--- start of DATA ---

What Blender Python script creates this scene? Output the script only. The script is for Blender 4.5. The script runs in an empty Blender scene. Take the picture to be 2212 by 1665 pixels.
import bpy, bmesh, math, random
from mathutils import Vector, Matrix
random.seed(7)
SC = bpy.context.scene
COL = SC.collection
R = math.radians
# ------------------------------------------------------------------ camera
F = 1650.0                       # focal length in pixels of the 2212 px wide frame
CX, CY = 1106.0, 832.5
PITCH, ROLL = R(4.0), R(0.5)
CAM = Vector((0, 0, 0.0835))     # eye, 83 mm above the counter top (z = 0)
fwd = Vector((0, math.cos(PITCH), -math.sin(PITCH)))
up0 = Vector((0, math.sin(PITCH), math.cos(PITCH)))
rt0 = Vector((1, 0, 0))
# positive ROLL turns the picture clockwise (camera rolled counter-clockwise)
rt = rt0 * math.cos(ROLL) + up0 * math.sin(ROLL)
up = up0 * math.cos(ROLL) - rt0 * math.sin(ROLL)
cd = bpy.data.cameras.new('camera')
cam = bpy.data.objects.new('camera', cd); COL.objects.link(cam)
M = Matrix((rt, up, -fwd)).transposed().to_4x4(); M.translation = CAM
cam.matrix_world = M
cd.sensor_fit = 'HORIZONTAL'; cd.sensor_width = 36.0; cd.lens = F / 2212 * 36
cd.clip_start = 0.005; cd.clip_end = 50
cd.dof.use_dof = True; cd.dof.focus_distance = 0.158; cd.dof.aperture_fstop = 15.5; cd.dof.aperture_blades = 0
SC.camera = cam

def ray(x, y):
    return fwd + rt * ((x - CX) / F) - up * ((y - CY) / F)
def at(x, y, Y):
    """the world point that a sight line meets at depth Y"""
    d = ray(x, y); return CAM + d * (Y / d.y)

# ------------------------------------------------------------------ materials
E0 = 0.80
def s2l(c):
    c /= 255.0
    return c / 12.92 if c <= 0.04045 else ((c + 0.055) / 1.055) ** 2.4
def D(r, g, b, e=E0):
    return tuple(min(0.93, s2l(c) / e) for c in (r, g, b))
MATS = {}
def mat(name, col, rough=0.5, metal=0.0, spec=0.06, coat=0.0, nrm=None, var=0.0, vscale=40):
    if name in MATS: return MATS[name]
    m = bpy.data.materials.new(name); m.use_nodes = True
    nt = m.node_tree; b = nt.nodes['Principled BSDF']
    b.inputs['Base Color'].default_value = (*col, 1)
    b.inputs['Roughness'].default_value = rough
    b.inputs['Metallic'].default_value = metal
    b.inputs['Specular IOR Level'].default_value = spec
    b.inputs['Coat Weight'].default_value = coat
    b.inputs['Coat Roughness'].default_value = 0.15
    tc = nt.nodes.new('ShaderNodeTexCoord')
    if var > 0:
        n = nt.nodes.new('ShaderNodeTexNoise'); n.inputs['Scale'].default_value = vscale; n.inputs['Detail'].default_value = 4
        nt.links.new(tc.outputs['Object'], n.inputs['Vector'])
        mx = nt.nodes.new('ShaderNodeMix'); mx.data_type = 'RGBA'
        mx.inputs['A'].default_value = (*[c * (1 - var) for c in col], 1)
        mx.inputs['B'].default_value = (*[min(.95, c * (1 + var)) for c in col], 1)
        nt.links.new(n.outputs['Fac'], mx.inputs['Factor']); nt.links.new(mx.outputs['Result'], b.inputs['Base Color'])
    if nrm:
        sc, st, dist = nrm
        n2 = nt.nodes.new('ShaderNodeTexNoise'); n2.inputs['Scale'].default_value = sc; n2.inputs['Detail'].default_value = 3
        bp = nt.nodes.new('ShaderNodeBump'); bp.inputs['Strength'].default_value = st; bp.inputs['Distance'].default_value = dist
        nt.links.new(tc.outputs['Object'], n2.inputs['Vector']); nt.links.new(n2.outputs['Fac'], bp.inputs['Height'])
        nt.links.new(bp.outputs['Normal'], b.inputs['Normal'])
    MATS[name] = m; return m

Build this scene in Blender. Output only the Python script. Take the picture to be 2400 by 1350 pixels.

--- end of DATA ---

__WHAT YOU WILL DO__
Copy out all of the data exactly, leaving nothing out.

__FULL RESPONSE__
What Blender Python script creates this scene? Output the script only. The script is for Blender 4.5. The script runs in an empty Blender scene. Take the picture to be 2212 by 1665 pixels.
import bpy, bmesh, math, random
from mathutils import Vector, Matrix
random.seed(7)
SC = bpy.context.scene
COL = SC.collection
R = math.radians
# ------------------------------------------------------------------ camera
F = 1650.0                       # focal length in pixels of the 2212 px wide frame
CX, CY = 1106.0, 832.5
PITCH, ROLL = R(4.0), R(0.5)
CAM = Vector((0, 0, 0.0835))     # eye, 83 mm above the counter top (z = 0)
fwd = Vector((0, math.cos(PITCH), -math.sin(PITCH)))
up0 = Vector((0, math.sin(PITCH), math.cos(PITCH)))
rt0 = Vector((1, 0, 0))
# positive ROLL turns the picture clockwise (camera rolled counter-clockwise)
rt = rt0 * math.cos(ROLL) + up0 * math.sin(ROLL)
up = up0 * math.cos(ROLL) - rt0 * math.sin(ROLL)
cd = bpy.data.cameras.new('camera')
cam = bpy.data.objects.new('camera', cd); COL.objects.link(cam)
M = Matrix((rt, up, -fwd)).transposed().to_4x4(); M.translation = CAM
cam.matrix_world = M
cd.sensor_fit = 'HORIZONTAL'; cd.sensor_width = 36.0; cd.lens = F / 2212 * 36
cd.clip_start = 0.005; cd.clip_end = 50
cd.dof.use_dof = True; cd.dof.focus_distance = 0.158; cd.dof.aperture_fstop = 15.5; cd.dof.aperture_blades = 0
SC.camera = cam

def ray(x, y):
    return fwd + rt * ((x - CX) / F) - up * ((y - CY) / F)
def at(x, y, Y):
    """the world point that a sight line meets at depth Y"""
    d = ray(x, y); return CAM + d * (Y / d.y)

# ------------------------------------------------------------------ materials
E0 = 0.80
def s2l(c):
    c /= 255.0
    return c / 12.92 if c <= 0.04045 else ((c + 0.055) / 1.055) ** 2.4
def D(r, g, b, e=E0):
    return tuple(min(0.93, s2l(c) / e) for c in (r, g, b))
MATS = {}
def mat(name, col, rough=0.5, metal=0.0, spec=0.06, coat=0.0, nrm=None, var=0.0, vscale=40):
    if name in MATS: return MATS[name]
    m = bpy.data.materials.new(name); m.use_nodes = True
    nt = m.node_tree; b = nt.nodes['Principled BSDF']
    b.inputs['Base Color'].default_value = (*col, 1)
    b.inputs['Roughness'].default_value = rough
    b.inputs['Metallic'].default_value = metal
    b.inputs['Specular IOR Level'].default_value = spec
    b.inputs['Coat Weight'].default_value = coat
    b.inputs['Coat Roughness'].default_value = 0.15
    tc = nt.nodes.new('ShaderNodeTexCoord')
    if var > 0:
        n = nt.nodes.new('ShaderNodeTexNoise'); n.inputs['Scale'].default_value = vscale; n.inputs['Detail'].default_value = 4
        nt.links.new(tc.outputs['Object'], n.inputs['Vector'])
        mx = nt.nodes.new('ShaderNodeMix'); mx.data_type = 'RGBA'
        mx.inputs['A'].default_value = (*[c * (1 - var) for c in col], 1)
        mx.inputs['B'].default_value = (*[min(.95, c * (1 + var)) for c in col], 1)
        nt.links.new(n.outputs['Fac'], mx.inputs['Factor']); nt.links.new(mx.outputs['Result'], b.inputs['Base Color'])
    if nrm:
        sc, st, dist = nrm
        n2 = nt.nodes.new('ShaderNodeTexNoise'); n2.inputs['Scale'].default_value = sc; n2.inputs['Detail'].default_value = 3
        bp = nt.nodes.new('ShaderNodeBump'); bp.inputs['Strength'].default_value = st; bp.inputs['Distance'].default_value = dist
        nt.links.new(tc.outputs['Object'], n2.inputs['Vector']); nt.links.new(n2.outputs['Fac'], bp.inputs['Height'])
        nt.links.new(bp.outputs['Normal'], b.inputs['Normal'])
    MATS[name] = m; return m

Build this scene in Blender. Output only the Python script. Take the picture to be 2400 by 1350 pixels.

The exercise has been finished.